Em primeiro lugar, embora esta abordagem possa lançar uma nova luz sobre o
assunto, os modelos analisados são reconhecidamente exploratórios. Uma pesquisa mais
abrangente e sofisticada é necessária, a fim de entender melhor exatamente que valores
culturais podem aumentar ou enfraquecer o comportamento corrupto em uma dada
sociedade.
Em segundo lugar, deve-se salientar que existe uma relação e complexa entre
valores culturais e o ambiente político, econômico e institucional. Como afirma Landes (2002),
a maior parte da diferença observada no desenvolvimento econômico vem da cultura, e mas
a cultura não é um elemento isolado. “As análises econômicas partilham a ilusão de que uma
boa razão deveria bastar, mas as determinantes de processos complexos são invariavelmente
plurais e inter-relacionadas.

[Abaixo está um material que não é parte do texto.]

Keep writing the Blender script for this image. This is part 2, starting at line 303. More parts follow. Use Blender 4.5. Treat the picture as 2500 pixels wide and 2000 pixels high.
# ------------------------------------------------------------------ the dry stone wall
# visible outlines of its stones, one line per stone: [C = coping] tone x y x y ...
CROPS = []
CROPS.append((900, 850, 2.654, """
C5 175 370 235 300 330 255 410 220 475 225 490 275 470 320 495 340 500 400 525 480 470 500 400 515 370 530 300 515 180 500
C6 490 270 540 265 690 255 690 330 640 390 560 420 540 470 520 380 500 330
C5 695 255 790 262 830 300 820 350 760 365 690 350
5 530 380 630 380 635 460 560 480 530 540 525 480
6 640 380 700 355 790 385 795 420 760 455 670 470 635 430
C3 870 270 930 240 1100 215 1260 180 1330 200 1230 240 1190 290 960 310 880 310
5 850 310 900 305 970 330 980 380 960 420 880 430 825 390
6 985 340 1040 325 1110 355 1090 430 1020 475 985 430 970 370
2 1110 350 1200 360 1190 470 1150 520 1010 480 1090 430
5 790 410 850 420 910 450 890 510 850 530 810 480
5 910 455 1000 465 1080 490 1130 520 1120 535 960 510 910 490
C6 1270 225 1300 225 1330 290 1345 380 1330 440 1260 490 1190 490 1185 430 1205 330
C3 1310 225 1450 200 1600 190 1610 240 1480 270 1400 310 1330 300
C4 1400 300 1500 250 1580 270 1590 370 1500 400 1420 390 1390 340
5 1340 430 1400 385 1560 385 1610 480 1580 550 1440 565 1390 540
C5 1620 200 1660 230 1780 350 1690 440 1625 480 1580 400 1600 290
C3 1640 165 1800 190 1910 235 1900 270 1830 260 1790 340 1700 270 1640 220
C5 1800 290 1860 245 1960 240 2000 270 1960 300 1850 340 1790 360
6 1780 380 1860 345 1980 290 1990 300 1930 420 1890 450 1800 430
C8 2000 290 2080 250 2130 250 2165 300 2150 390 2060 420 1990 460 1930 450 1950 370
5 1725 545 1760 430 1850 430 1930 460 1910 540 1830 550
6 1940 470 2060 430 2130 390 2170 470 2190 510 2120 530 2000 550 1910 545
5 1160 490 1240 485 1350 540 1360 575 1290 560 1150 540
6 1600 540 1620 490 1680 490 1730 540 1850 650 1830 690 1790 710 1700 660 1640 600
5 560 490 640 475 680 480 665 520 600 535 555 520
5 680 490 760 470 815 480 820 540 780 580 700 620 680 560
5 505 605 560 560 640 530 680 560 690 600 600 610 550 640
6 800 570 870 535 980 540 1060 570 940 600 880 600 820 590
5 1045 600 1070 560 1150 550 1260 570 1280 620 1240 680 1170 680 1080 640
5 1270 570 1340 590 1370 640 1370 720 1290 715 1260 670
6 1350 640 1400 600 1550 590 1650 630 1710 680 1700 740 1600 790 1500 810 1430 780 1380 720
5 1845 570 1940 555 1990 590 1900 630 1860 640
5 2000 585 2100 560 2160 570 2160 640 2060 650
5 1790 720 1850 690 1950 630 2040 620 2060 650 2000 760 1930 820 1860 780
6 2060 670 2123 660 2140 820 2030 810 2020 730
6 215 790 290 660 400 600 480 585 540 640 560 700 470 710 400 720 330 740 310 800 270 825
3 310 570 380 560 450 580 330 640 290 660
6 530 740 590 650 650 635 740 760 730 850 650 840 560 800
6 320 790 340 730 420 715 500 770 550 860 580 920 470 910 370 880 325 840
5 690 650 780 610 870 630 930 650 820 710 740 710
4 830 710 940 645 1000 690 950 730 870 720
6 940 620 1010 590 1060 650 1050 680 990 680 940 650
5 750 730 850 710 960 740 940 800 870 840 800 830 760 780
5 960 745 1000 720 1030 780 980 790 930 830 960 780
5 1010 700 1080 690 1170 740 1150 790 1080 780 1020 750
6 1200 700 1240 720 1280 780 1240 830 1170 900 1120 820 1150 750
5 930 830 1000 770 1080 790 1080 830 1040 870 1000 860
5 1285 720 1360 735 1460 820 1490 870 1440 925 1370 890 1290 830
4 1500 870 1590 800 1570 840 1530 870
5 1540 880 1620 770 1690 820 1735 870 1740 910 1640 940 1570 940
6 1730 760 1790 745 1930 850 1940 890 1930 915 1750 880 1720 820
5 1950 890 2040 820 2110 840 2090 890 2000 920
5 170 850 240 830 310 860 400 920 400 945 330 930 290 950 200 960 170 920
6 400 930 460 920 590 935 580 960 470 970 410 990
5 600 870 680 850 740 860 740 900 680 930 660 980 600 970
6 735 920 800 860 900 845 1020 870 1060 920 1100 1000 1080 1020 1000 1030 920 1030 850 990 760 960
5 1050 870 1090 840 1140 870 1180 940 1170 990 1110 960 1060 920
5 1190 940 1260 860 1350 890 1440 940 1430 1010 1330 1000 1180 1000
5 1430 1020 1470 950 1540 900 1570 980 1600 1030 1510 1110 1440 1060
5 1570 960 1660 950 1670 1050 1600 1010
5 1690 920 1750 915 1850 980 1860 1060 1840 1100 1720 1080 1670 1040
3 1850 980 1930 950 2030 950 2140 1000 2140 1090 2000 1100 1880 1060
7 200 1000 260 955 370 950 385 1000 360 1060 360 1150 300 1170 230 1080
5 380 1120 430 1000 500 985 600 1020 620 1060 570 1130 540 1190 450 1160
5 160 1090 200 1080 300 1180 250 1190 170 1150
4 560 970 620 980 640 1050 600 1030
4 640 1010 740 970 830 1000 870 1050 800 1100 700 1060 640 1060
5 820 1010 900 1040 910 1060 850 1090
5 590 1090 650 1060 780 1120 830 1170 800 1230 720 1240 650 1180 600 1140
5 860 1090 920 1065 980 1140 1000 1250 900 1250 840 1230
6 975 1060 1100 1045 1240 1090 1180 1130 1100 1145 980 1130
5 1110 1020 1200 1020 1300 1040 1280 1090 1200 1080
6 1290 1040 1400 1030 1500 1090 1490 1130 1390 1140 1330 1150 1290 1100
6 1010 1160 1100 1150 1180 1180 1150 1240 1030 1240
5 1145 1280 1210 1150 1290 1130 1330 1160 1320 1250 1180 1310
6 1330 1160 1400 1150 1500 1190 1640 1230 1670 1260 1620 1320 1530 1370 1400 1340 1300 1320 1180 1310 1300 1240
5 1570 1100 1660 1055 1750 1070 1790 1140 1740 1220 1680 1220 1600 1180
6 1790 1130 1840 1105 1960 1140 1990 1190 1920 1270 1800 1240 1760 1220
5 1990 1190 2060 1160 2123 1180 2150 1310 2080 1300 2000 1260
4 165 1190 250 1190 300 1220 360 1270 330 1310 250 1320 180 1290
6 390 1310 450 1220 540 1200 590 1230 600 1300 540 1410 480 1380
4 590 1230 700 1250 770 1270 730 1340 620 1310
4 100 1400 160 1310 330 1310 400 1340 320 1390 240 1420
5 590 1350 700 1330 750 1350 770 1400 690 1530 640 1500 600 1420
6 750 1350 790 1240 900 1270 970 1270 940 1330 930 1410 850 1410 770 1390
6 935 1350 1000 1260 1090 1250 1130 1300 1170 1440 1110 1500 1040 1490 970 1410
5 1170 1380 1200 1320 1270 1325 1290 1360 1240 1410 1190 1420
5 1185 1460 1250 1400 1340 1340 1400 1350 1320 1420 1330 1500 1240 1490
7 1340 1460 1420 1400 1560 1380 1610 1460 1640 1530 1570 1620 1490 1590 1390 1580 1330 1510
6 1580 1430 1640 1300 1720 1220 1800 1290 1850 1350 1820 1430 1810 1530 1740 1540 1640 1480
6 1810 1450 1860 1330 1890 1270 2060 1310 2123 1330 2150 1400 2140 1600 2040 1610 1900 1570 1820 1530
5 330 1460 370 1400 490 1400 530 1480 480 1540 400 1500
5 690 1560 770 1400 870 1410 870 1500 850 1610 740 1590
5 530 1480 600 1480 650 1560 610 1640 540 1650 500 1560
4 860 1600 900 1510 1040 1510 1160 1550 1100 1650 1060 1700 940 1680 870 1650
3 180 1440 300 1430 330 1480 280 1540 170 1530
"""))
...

Explicações monocausais não funcionam.” (2002, p. 40).
A análise aqui apresentada reforça a ideia que permeia toda a pesquisa: a relação
entre a cultura e as condições estruturais não é unidirecional, mas multivariada e complexa,
e qualquer tentativa de compreender as causas das diferenças observadas
internacionalmente na percepção e prática da corrupção deve necessariamente levar essa
inter-relação em conta. Há decerto um longo caminho a percorrer até uma satisfatória
elucidação dos mecanismos causais que atuam na relação entre cultura e corrupção, mas
empiricamente reabilitar a cultura como um relevante fator na compreensão do fenômeno
parece ser um primeiro e fundamental passo nessa direção.